The "God " of tradition is
something like the Cheshire cat of Alice in Wonderland -
gradually fading away even as the Church claims absolute truth for its
doctrines. Critical realists, on the other hand, hold that "...
it is necessary to put religious claims to careful examination and
interpretation".
"All the ladders start in the
human heart." Some claim revelation, some nature, for the source
of our understanding of God. In truth, we create our own metaphors for
the immortal, unknowable, invisible "Being" we call God.
"The revelations of our religious imagination are among the most
powerful of our creations," writes Holloway.
"The notion that there is no
fixed truth out there is extremely difficult for many people to
accept." Even science is a socially-conditioned system of thought.

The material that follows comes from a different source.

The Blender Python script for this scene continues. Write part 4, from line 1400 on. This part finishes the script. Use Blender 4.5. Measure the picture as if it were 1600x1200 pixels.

Religious
doctrines and symbols can't be given final status. The Christian myth
must be constantly reinterpreted - a process which is "...always resisted by its
official keepers".
To be positive while trying to redefine
Christianity is to be committed to rebuilding the ruined edifice of the past. Holloway thinks this can be
done. He doesn't propose a programme, a structured process by which
certain goals are aimed at. Nor is his desire to disturb the peace of
those who "...are able to take the ancient narratives of religion at
their face value." We should let them sleep in comfort with
"...the emptiness and horror which confronts them."
Those of us who care at all about
being Christian in a way congruent with contemporary world views must,
he thinks, first revise the way we perceive our relationship to life
itself. Only then can we focus properly upon what Christianity really is -
a way of living, an orthopraxy rather than an orthodoxy.